Matz cited provisions of the bill extending a temporary federal guarantee of all non-interest-bearing transaction accounts to credit unions; making permanent the increase in federal deposit insurance to $250,000 per account; an NCUA seat on a new Financial Stability Oversight Council and the creation of a consumer financial protection bureau as reasons the agency supports the bill.

She did not mention the interchange amendment, which will set up the Federal Reserve as a regulator of debit card fees and has caused an overwhelming majority of credit unions to oppose the bill.
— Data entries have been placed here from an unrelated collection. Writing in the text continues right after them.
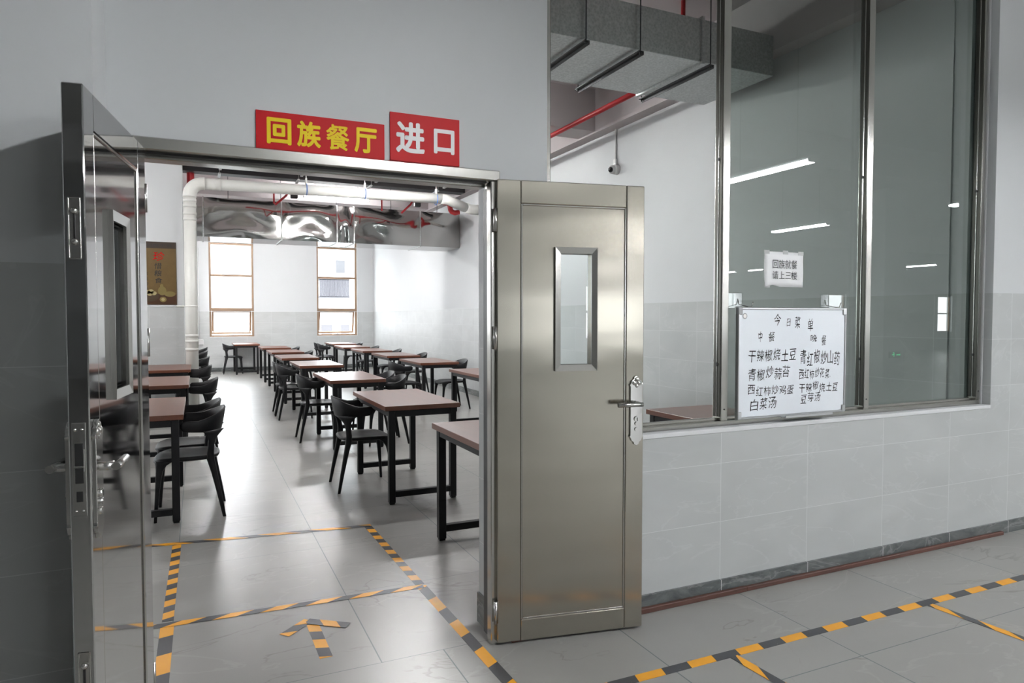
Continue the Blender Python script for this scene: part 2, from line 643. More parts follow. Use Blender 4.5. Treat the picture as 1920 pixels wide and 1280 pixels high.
def fit_text(body, x0, x1, z0, z1, y, mat, parent, offset=0.0, shear=0.0, jitter=0.0, name='lettering', rot=0.0):
    """lettering standing in an x-z box at depth y, facing -y"""
    me = text_mesh(body, 1.0, min(offset, 0.0), 0.0, shear)
    if offset > 0:
        # heavier strokes: the outline repeated on a small ring
        vs = [tuple(v.co) for v in me.vertices]
        fs = [tuple(p.vertices) for p in me.polygons]
        V, F = [], []
        for k in range(8):
            dx, dy = offset * math.cos(k * PI / 4), offset * math.sin(k * PI / 4)
            b = len(V)
            V += [(x + dx, y_ + dy, k * .000015) for x, y_, _ in vs]
            F += [tuple(b + i for i in f_) for f_ in fs]
        me = bpy.data.meshes.new('lettering')
        me.from_pydata(V, [], F)
    xs = [v.co.x for v in me.vertices]
    zs = [v.co.y for v in me.vertices]
    ax, bx, az, bz = min(xs), max(xs), min(zs), max(zs)
    for v in me.vertices:
        fx = (v.co.x - ax) / (bx - ax)
        fz = (v.co.y - az) / (bz - az)
        x = x0 + fx * (x1 - x0)
        z = z0 + fz * (z1 - z0) + rot * (fx - 0.5) * (x1 - x0)
        if jitter:
            z += jitter * math.sin(fx * 23.0 + len(body))
            x += jitter * 0.6 * math.sin(fz * 5 + fx * 17)
        v.co = (x, y - v.co.z, z)
    me.materials.clear()
    me.materials.append(mat)
    o = bpy.data.objects.new(name, me)
    COL.objects.link(o)
    o.parent = parent
    return o

# ------------------------------------------------------------------ shell
WY0, WY1 = 2.75, 2.99           # partition wall between hall and dining room
BY = 19.75                      # back wall of the dining room
RX = 4.65                       # right wall of the dining room
CZ = 4.25
XL, XR = -8.0, 34.0
HY = -14.0
DX0, DX1, DZ = -0.245, 1.205, 2.085          # doorway
GX0, GX1, GZ0, GZ1 = 1.44, 4.735, 0.87, 3.95  # glazed opening

struct('floor', MB().box(XL - .3, XR + .3, HY - .3, BY + .3, -0.15, 0.0), M['floor'], 'large grey polished floor tiles of hall and dining room', 'floor')
struct('ceiling', MB().box(XL, RX, WY1, BY, CZ, CZ + .2), M['ceil'], 'warm white ceiling above the dining room', 'ceiling')
struct('ceiling', MB().box(XL, XR, HY, WY0, CZ, CZ + .2), M['hallceil'], 'grey white ceiling of the hall outside', 'ceiling')

w = MB()
w.box(XL, DX0, WY0, WY1, 0, CZ)
w.box(DX0, DX1, WY0, WY1, DZ, CZ)
w.box(DX1, GX0, WY0, WY1, 0, CZ)
w.box(GX0, GX1, WY0, WY1, 0, GZ0)
w.box(GX0, GX1, WY0, WY1, GZ1, CZ)
w.box(GX1, XR, WY0, WY1, 0, CZ)
struct('wall_front', w, M['wall'], 'white wall with grey tile dado around the double doorway and glazing', 'wall')
struct('wall_right', MB().box(RX, RX + .25, WY1, BY, 0, CZ).box(RX + .01, GX1 - .0005, 2.877, WY1, GZ0, GZ1), M['wall'], 'white dining room wall with pale tile dado on the right', 'wall')

w = MB()
wins = sorted(BACK_WIN)
x = XL
for a, b in wins:
    w.box(x, a, BY, BY + .25, 0, CZ)
    w.box(a, b, BY, BY + .25, 0, WZ0)
    w.box(a, b, BY, BY + .25, WZ1, CZ)
    x = b
w.box(x, RX + .25, BY, BY + .25, 0, CZ)
struct('wall_back', w, M['wall'], 'white back wall of the dining room with tall windows', 'wall')
w = MB()
y = WY1
for a, b in LEFT_WIN:
    w.box(XL - .25, XL, y, a, 0, CZ)
    w.box(XL - .25, XL, a, b, 0, WZ0)
    w.box(XL - .25, XL, a, b, WZ1, CZ)
    y = b
w.box(XL - .25, XL, y, BY, 0, CZ)
struct('wall_left', w, M['wall'], 'far left wall of the dining room', 'wall')
w = MB()
x = XL
for a, b in HALL_WIN:
    w.box(x, a, HY - .25, HY, 0, CZ)
    w.box(a, b, HY - .25, HY, 0, HZ0)
    w.box(a, b, HY - .25, HY, HZ1, CZ)
    x = b
w.box(x, XR, HY - .25, HY, 0, CZ)
struct('wall_hall', w, M['wall'], 'far hall wall with windows mirrored in the glass', 'wall')
struct('wall_hall', MB().box(XL - .25, XL, HY, WY0, 0, CZ), M['wall'], 'left end wall of the hall', 'wall')
struct('wall_hall', MB().box(XR, XR + .25, HY, WY0, 0, CZ), M['wall'], 'right end wall of the hall', 'wall')

# columns
struct('wall_column', MB().box(-1.25, -0.275, 2.41, WY0, 0, CZ), M['wall'], 'wall column in shade behind the left door leaf', 'column')
struct('wall_pillar', MB().box(-0.92, -0.175, 11.2, 11.85, 0, CZ), M['wall'], 'white tiled pillar carrying the brown poster', 'pillar')
struct('wall_pillar', MB().box(-0.92, -0.19, 19.25, BY, 0, CZ), M['wall'], 'engaged pillar at the back wall left of the window', 'pillar')
struct('wall_pillar', MB().box(13.6, 14.3, -5.1, -4.4, 0, CZ), M['wall'], 'hall pillar with the green exit sign', 'pillar')
# dado ledges on pillars and back wall
lm = MB().box(-0.93, -0.168, 11.19, 11.86, 1.603, 1.613)
struct('trim_3', lm, M['paint'], 'thin white ledge on top of the pillar tiles', 'trim')
lm = MB().box(-0.19, RX, BY - .012, BY, 1.603, 1.613)
struct('trim_4', lm, M['paint'], 'thin white ledge along the back wall tiles', 'trim')

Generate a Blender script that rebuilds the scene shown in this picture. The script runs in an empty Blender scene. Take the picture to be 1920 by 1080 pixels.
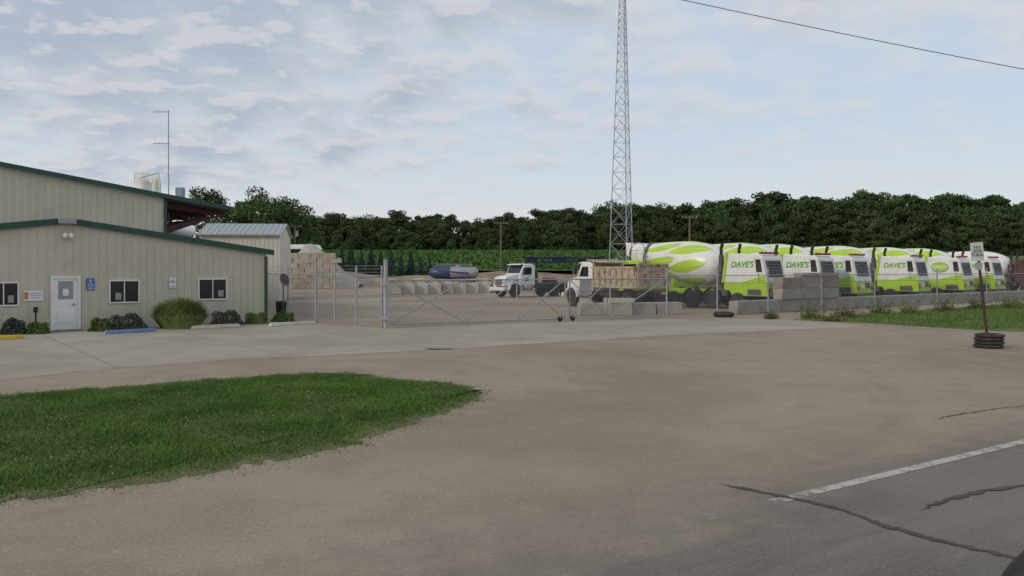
import bpy, math, random
import numpy as np
from mathutils import Vector, Matrix
random.seed(4); rng=np.random.default_rng(4)
C=bpy.context.scene.collection
H=2.35; F=1500.0
def G(u,v):
    Y=F*H/(v-505.0); return Vector(((u-960)/F*Y,Y,0))
def P(u,v,Y): return Vector(((u-960)/F*Y,Y,H-(v-505)/F*Y))
# ---------------------------------------------------------------- materials
def nt(m): return m.node_tree.nodes,m.node_tree.links
def mat(name,col,rough=.7,var=.12,scale=3.0,metal=0.0,bump=0.0,bscale=30.0,dirt=0.0,spec=.4,dcol=(.22,.17,.12),dlo=.45,dhi=.75,dscale=1.3):
    m=bpy.data.materials.new(name); m.use_nodes=True; N,L=nt(m); b=N['Principled BSDF']
    tc=N.new('ShaderNodeTexCoord'); n=N.new('ShaderNodeTexNoise'); n.inputs['Scale'].default_value=scale; n.inputs['Detail'].default_value=6
    L.new(tc.outputs['Object'],n.inputs['Vector'])
    r=N.new('ShaderNodeValToRGB'); r.color_ramp.elements[0].position=.3; r.color_ramp.elements[1].position=.7
    r.color_ramp.elements[0].color=tuple(c*(1-var) for c in col)+(1,)
    r.color_ramp.elements[1].color=tuple(min(1,c*(1+var)) for c in col)+(1,)
    L.new(n.outputs['Fac'],r.inputs['Fac']); out=r.outputs['Color']
    if dirt>0:
        n2=N.new('ShaderNodeTexNoise'); n2.inputs['Scale'].default_value=dscale; n2.inputs['Detail'].default_value=8; n2.inputs['Roughness'].default_value=.65; L.new(tc.outputs['Object'],n2.inputs['Vector'])
        mr=N.new('ShaderNodeMapRange'); mr.inputs[1].default_value=dlo; mr.inputs[2].default_value=dhi; mr.inputs[4].default_value=dirt
        L.new(n2.outputs['Fac'],mr.inputs[0]); mx=N.new('ShaderNodeMixRGB'); L.new(mr.outputs[0],mx.inputs[0]); L.new(out,mx.inputs[1]); mx.inputs[2].default_value=dcol+(1,); out=mx.outputs[0]
    L.new(out,b.inputs['Base Color']); b.inputs['Roughness'].default_value=rough; b.inputs['Metallic'].default_value=metal
    b.inputs['Specular IOR Level'].default_value=spec
    if bump>0:
        n3=N.new('ShaderNodeTexNoise'); n3.inputs['Scale'].default_value=bscale; n3.inputs['Detail'].default_value=5; L.new(tc.outputs['Object'],n3.inputs['Vector'])
        bp=N.new('ShaderNodeBump'); bp.inputs['Strength'].default_value=bump; bp.inputs['Distance'].default_value=.03; L.new(n3.outputs['Fac'],bp.inputs['Height']); L.new(bp.outputs[0],b.inputs['Normal'])
    return m
def leafmat(name,c1,c2,scale=.35,rnd=.35):
    m=bpy.data.materials.new(name); m.use_nodes=True; N,L=nt(m); b=N['Principled BSDF']
    tc=N.new('ShaderNodeTexCoord'); n=N.new('ShaderNodeTexNoise'); n.inputs['Scale'].default_value=scale; n.inputs['Detail'].default_value=7; n.inputs['Roughness'].default_value=.7
    L.new(tc.outputs['Object'],n.inputs['Vector'])
    r=N.new('ShaderNodeValToRGB'); r.color_ramp.elements[0].position=.35; r.color_ramp.elements[1].position=.65
    r.color_ramp.elements[0].color=c1+(1,); r.color_ramp.elements[1].color=c2+(1,); L.new(n.outputs['Fac'],r.inputs['Fac'])
    oi=N.new('ShaderNodeObjectInfo'); mr=N.new('ShaderNodeMapRange'); mr.inputs[3].default_value=1-rnd; mr.inputs[4].default_value=1+rnd; L.new(oi.outputs['Random'],mr.inputs[0])
    h=N.new('ShaderNodeHueSaturation'); L.new(r.outputs[0],h.inputs['Color']); L.new(mr.outputs[0],h.inputs['Value'])
    L.new(h.outputs[0],b.inputs['Base Color']); b.inputs['Roughness'].default_value=.75; b.inputs['Specular IOR Level'].default_value=.2
    return m
M={}
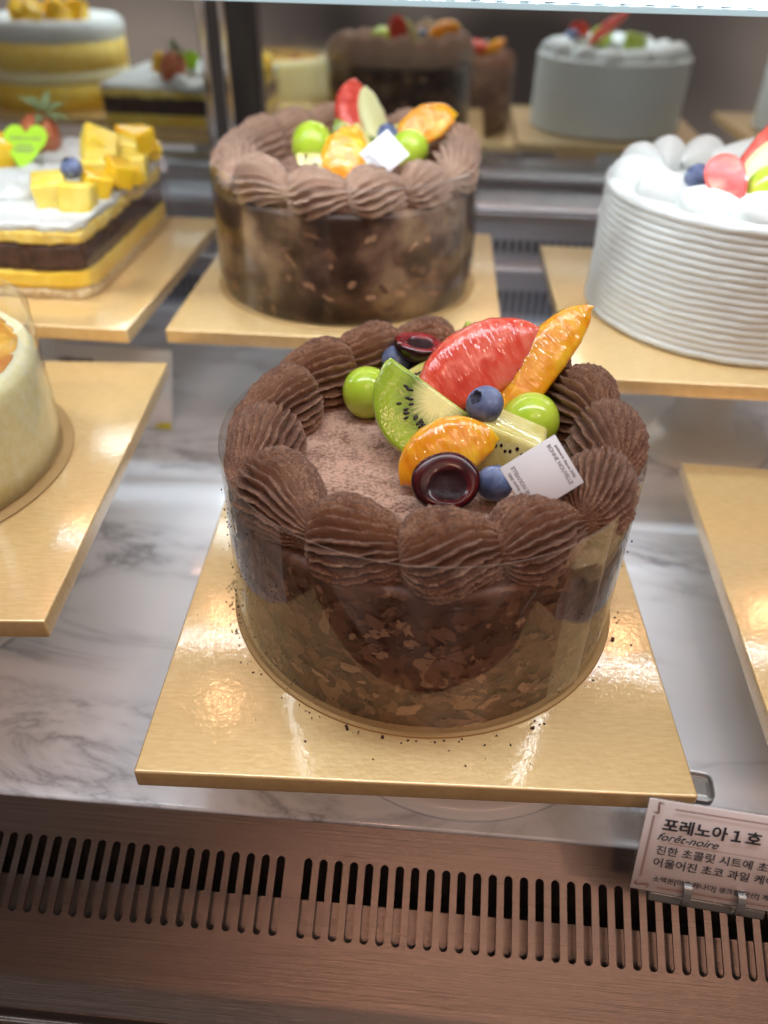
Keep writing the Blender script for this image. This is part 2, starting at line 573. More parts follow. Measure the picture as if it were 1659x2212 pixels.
def frame(c, ex, ez):
    """matrix with origin c, local x along ex, local z as near ez as possible"""
    ex = Vector(ex).normalized()
    ez = Vector(ez)
    ez = (ez - ex * ez.dot(ex)).normalized()
    ey = ez.cross(ex)
    q = Matrix((ex, ey, ez)).transposed().to_4x4()
    q.translation = c
    return q


class B:
    """collects pieces of ONE mesh"""
    def __init__(s):
        s.V, s.F, s.I = [], [], []

    def add(s, V, F, i=0, mt=None):
        k = len(s.V)
        s.V += [(mt @ Vector(v)) if mt else Vector(v) for v in V]
        s.F += [tuple(a + k for a in f) for f in F]
        s.I += [i] * len(F)
        return s

    def out(s, name, mats, parent=None, loc=(0, 0, 0), smooth=True, mat_world=None):
        return emit(name, s.V, s.F, mats, parent, loc, s.I, smooth, mat_world)


def grid(fn, nu, nv, cu=False, cv=False, capu=False):
    """surface fn(u,v), u,v in 0..1; cu/cv close the direction"""
    a = nu if cu else nu + 1
    b = nv if cv else nv + 1
    V = [fn(i / nu, j / nv) for i in range(a) for j in range(b)]
    F = []
    for i in range(nu):
        for j in range(nv):
            i2, j2 = (i + 1) % a, (j + 1) % b
            F.append((i * b + j, i2 * b + j, i2 * b + j2, i * b + j2))
    if capu:
        F.append(tuple(range(b - 1, -1, -1)))
        F.append(tuple((a - 1) * b + j for j in range(b)))
    return V, F


def lathe(prof, n=64, jit=0, seed=0):
    V, F = [], []
    for i in range(n):
        t = 2 * pi * i / n
        for k, (r, z) in enumerate(prof):
            q = Vector((r * cos(t), r * sin(t), z))
            if jit and r > 1e-5:
                q += noise.noise_vector(q * 140 + Vector((seed, 0, 0))) * jit
            V.append(q)
    k = len(prof)
    for i in range(n):
        for j in range(k - 1):
            a, b = i * k + j, ((i + 1) % n) * k + j
            F.append((a, b, b + 1, a + 1))
    return V, F


def arcp(cx, cz, r, a0, a1, n=6):
    return [(cx + r * cos(radians(a0 + (a1 - a0) * i / n)), cz + r * sin(radians(a0 + (a1 - a0) * i / n))) for i in range(n + 1)]


def box(sx, sy, sz, bev=0, seg=2, c=(0, 0, 0)):
    bm = bmesh.new()
    bmesh.ops.create_cube(bm, size=1)
    for v in bm.verts:
        v.co = Vector((v.co.x * sx, v.co.y * sy, v.co.z * sz))
    if bev:
        bmesh.ops.bevel(bm, geom=bm.edges[:], offset=bev, segments=seg, profile=.6, affect='EDGES')
    bm.verts.index_update()
    V = [v.co + Vector(c) for v in bm.verts]
    F = [tuple(v.index for v in f.verts) for f in bm.faces]
    bm.free()
    return V, F


def fill2d(outline, holes=(), thick=.0006):
    """flat plate in XY with holes, built by filling a 2D curve"""
    cu = bpy.data.curves.new('plate_outline', 'CURVE')
    cu.dimensions = '2D'
    cu.fill_mode = 'BOTH'
    cu.extrude = thick / 2
    for pts in [outline] + list(holes):
        s = cu.splines.new('POLY')
        s.points.add(len(pts) - 1)
        for p, q in zip(s.points, pts):
            p.co = (q[0], q[1], 0, 1)
        s.use_cyclic_u = True
    o = bpy.data.objects.new('plate_outline', cu)
    COL.objects.link(o)
    dg = bpy.context.evaluated_depsgraph_get()
    me = bpy.data.meshes.new_from_object(o.evaluated_get(dg))
    V = [v.co.copy() for v in me.vertices]
    F = [tuple(p.vertices) for p in me.polygons]
    bpy.data.objects.remove(o)
    bpy.data.curves.remove(cu)
    bpy.data.meshes.remove(me)
    return V, F


def textm(body, size, align='LEFT', shear=0, bold=0, sx=1, thick=.00006):
    cu = bpy.data.curves.new('words', 'FONT')
    cu.body = body
    cu.size = size
    cu.align_x = align
    cu.shear = shear
    cu.offset = bold * size
    cu.extrude = thick
    cu.resolution_u = 4
    o = bpy.data.objects.new('words', cu)
    COL.objects.link(o)
    dg = bpy.context.evaluated_depsgraph_get()
    me = bpy.data.meshes.new_from_object(o.evaluated_get(dg))
    V = [Vector((v.co.x * sx, v.co.y, v.co.z)) for v in me.vertices]
    F = [tuple(p.vertices) for p in me.polygons]
    bpy.data.objects.remove(o)
    bpy.data.curves.remove(cu)
    bpy.data.meshes.remove(me)
    return V, F


def T(x, y, z=0, rz=0):
    return Matrix.Translation((x, y, z)) @ Matrix.Rotation(rz, 4, 'Z')


# ------------------------------------------------------------------ the case
ZM = -.058
q = emit('marble_counter', *box(3.0, .527, .02, .0015, 2, (0, .177 + .2635, ZM - .01)), 'marble')
q['kind'] = 'structure'

# front air grille
SL = radians(29)
gr = thing('air_grille', 'brushed steel air grille with a long row of slots along the front', 'grille', (0, .177, ZM - .0008))
Mg = Matrix.Rotation(SL, 4, 'X')


def slot(x, s0, s1, w, n=6):
    r = w / 2
    p = [(x + r * cos(pi + pi * i / n), -s1 + r + r * sin(pi + pi * i / n)) for i in range(n + 1)]
    p += [(x + r * cos(pi * i / n), -s0 - r + r * sin(pi * i / n)) for i in range(n + 1)]
    return p


holes = [slot(-.0497 - .0062 * k, .0142, .0432, .0034) for k in range(24)] + \
        [slot(-.0385 + .0062 * k, .0142, .0432, .0034) for k in range(36)]
holes += [slot(-.0497 - .0062 * 23 - .0112 - .0062 * k, .0142, .0432, .0034) for k in range(20)]
V, F = fill2d([(-.7, -.0005), (.7, -.0005), (.7, -.061), (-.7, -.061)], holes, .0012)
emit('slotted_panel', V, F, 'steel', gr, smooth=False, mat_world=Mg)
# folded lip below the slots: rounded bend, flat tread, groove and front rail
prof = []
y, z, a = -.061 * cos(SL), -.061 * sin(SL), SL
for k in range(9):
    prof.append((y, z))
    y -= .0006 * cos(a); z -= .0006 * sin(a); a -= radians(1.1)
for yy in (.004, .008, .0088):
    prof.append((y - yy, z - yy * .33))
z -= .003
prof.append((y - .0092, z - .004)); prof.append((y - .0115, z - .0042)); prof.append((y - .0119, z - .0005))
for yy in (.013, .03, .06):
    prof.append((y - yy, z - yy * .2))
V, F = grid(lambda u, v: Vector((-.7 + 1.4 * u, *prof[min(len(prof) - 1, int(round(v * (len(prof) - 1))))])), 4, len(prof) - 1)
emit('folded_lip', V, F, 'steel', gr)
b = B().add(*box(1.4, .024, .001, 0, 1, (0, -.042, -.0075)))
b.out('inner_plate', 'steel', gr, mat_world=Mg, smooth=False)
b = B().add(*box(1.4, .075, .002, 0, 1, (0, -.035, -.062))).add(*box(1.4, .002, .06, 0, 1, (0, .0025, -.03)))
b.out('plenum', 'dark', gr, smooth=False)

# rear: sill, slotted back panel, mirrored sliding doors
bp = thing('rear_air_panel', 'grey steel rear panel with slots under a deep sill', 'panel', (0, .69, ZM))
holes = [slot(-.6 + .0068 * k, -.03, -.006, .0034) for k in range(178)] + [slot(-.6 + .0068 * k, -.0845, -.064, .003) for k in range(178)]
V, F = fill2d([(-.7, 0), (.7, 0), (.7, .101), (-.7, .101)], holes, .001)
emit('slotted_panel', V, F, 'backsteel', bp, smooth=False, mat_world=Matrix.Rotation(pi / 2, 4, 'X'))
emit('dark_duct', *box(1.4, .002, .1, 0, 1, (0, .012, .05)), 'dark', bp, smooth=False)
emit('ledge', *box(1.4, .010, .004, .0012, 2, (0, -.0058, .052)), 'alu', bp)
b = B().add(*box(1.4, .078, .0035, .0012, 2, (0, .0175, .1060))).add(*box(1.4, .003, .022, .001, 2, (0, -.0195, .0925)))
b.out('sill', 'backsteel', bp)
ledges = None

dz0, dz1 = .0505, .34
for (x0, x1, yy, nm, lab) in ((-1.2, -.187, .7415, 'sliding_door', 'mirrored sliding door left of the chrome strip'),
                              (-.163, 1.2, .742, 'sliding_door', 'mirrored sliding door right of the dark frame post')):
    d = thing(nm, lab, 'door', ((x0 + x1) / 2, yy, dz0), 0, 'mirrored rear doors')
    emit('mirror_pane', *box(x1 - x0, .003, dz1 - dz0, 0, 1, (0, .0015, (dz1 - dz0) / 2 + .003)), 'mirror', d, smooth=False)
    hx = (x1 - x0) / 2
    if x0 < -1:
        b = B().add(*box(.008, .006, dz1 - dz0, .002, 2, (hx - .004, -.004, (dz1 - dz0) / 2)))
        b.add(*box(.008, .006, dz1 - dz0, .002, 2, (hx - .022, -.004, (dz1 - dz0) / 2)))
        b.out('chrome_strip', 'chrome', d)
        emit('strip_groove', *box(.010, .003, dz1 - dz0, 0, 1, (hx - .013, -.0025, (dz1 - dz0) / 2)), 'dark', d, smooth=False)
    else:
        emit('door_stile', *box(.0235, .010, dz1 - dz0, .002, 2, (-hx - .012, -.006, (dz1 - dz0) / 2)), 'black_frame', d)
    emit('bottom_rail', *box(x1 - x0 - .05, .004, .003, .001, 2, (.0, -.0025, .0016)), 'black_frame', d)

# LED bar
lb = thing('led_light_bar', 'cool white LED strip light in a clear cover above the rear cakes', 'light', (0, .4065, .2085))
emit('housing', *box(.86, .012, .0022, .0006, 1, (-.19, .001, .0064)), 'alu', lb)
emit('lens_cover', *box(.86, .0012, .0026, .0005, 2, (-.19, -.0056, .0011)), 'lens', lb)
emit('circuit_strip', *box(.86, .0008, .0030, 0, 1, (-.19, -.0006, .0041)), 'lens', lb, smooth=False)  # emissive material stands in for diode light falling on the strip
V, F = box(.0052, .0036, .0018, .0003, 1)
diode = emit('diode', V, F, 'led', lb, (.235, -.003, .0041))
for k in range(1, 80):
    c = diode.copy()
    COL.objects.link(c)
    c.parent = lb
    c.location.x = .235 - .0106 * k


# ------------------------------------------------------------------ boards and stands
def board(label, cx, cy, ztop, rz=0, size=.197, ring=None, group='gold cake boards'):
    t = .0085
    o = emit('cake_board', *box(size, size, t, .0009, 3, (0, 0, -t / 2)), 'gold', None, (cx, cy, ztop))
    o.rotation_euler.z = rz
    return tag(o, label, 'cake board', group)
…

The delay will give Senate Democrat leaders more time to convince three wavering Republicans who voted for the bill last month to approve the final package. A last-second adjustment to a proposed bank assessment was aimed at winning over those three votes.

It also will give credit unions and other opponents of the measure time to convince one or more wavering Senate Republicans to vote no.

The Democrats need 60 votes under Senate procedure to overcome an expected filibuster by Republican Senators. Byrd’s death leaves the Democrats with 58 nominal votes (56 Democrats and two Independents who routinely vote with them), but at least one Democrat, Russell Feingold of Wisconsin, said he won’t vote for the bill. That means Democrats will have to hold on to at least three of four Republicans who voted for the bill the first time.

The Senate and House need to vote the bill again because of all the changes that were added when the two separate versions were combined.